In light of discussions about diversity and representation in the awards processes, it has been suggested that we consider inviting members of the targeted research panels to the conference dinner in the future.  The TRPs were not announced or run as awards per se but they could be included under that banner if the Exec. is inclined to do so.

On a personal note, many thanks to everyone on the Exec., past and current, for the last three years.  I’ve thoroughly enjoyed my time working for BAAS and will miss the discussions.  But I look forward to seeing everyone at future events.

  1. EAAS: Report from Representative (Jenny Woodley reporting)

EJAS – agreement with ProQuest. Reminder/ encouragement for BAAS members to submit.

EAAS travel awards – BAAS members have had recent success. Continue encouraging members to apply!

Women’s network held a really successful and well-attended symposium on feminism and techno science. I’ll let members know about next event. They are starting an ejournal which will be biennial to publish symposium papers.

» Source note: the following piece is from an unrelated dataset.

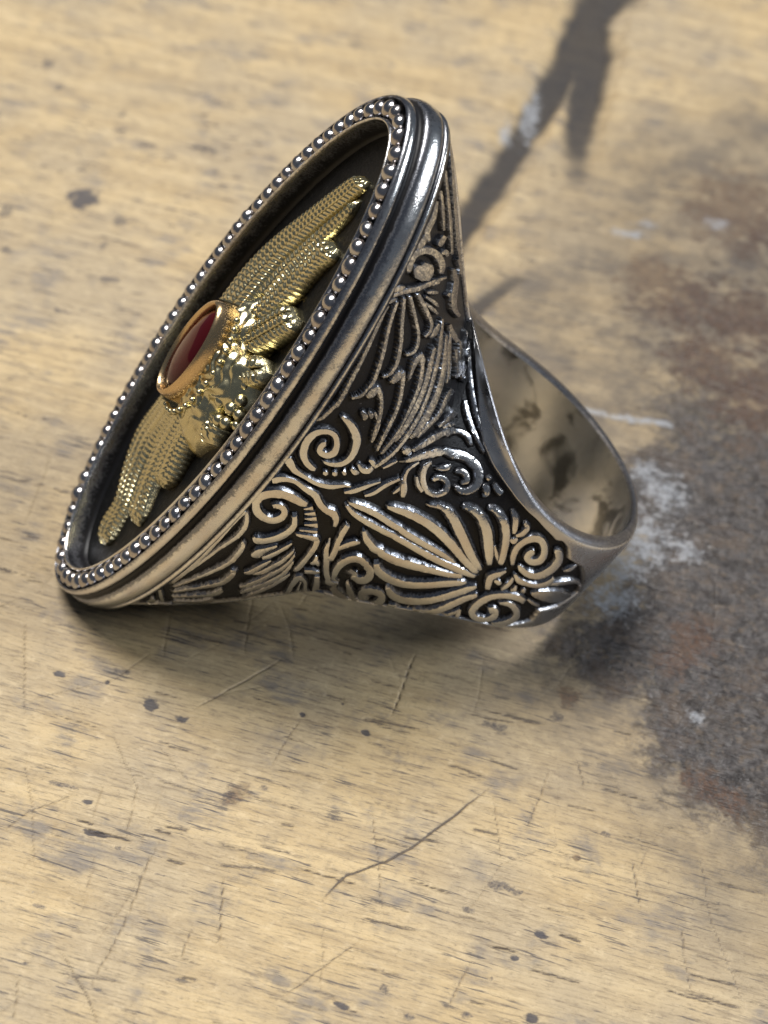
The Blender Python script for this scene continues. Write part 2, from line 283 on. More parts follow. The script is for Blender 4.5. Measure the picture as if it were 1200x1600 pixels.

Next EAAS conference: Warsaw 1 May – 3 May 2020

Forthcoming: EAAS Conference in Madrid 2022 – early April, potentially the week beginning 4 April

  1. Any Other Business.

The committee extended their thanks to departing members: Brian, Kate, Joe, Laura and Emma for their hard work and dedication during their terms.

Members of the committee are encouraged to attend the AGM which will be held at 4.30 on Friday in the Jubilee Auditorium – and to bring as many people as possible to ensure we are quorate!

Sub-com chairs to send RW written reports at earliest convenience.

  1. Date of next meeting.

TBC (now fixed at June 7th at Sheffield Hallam University).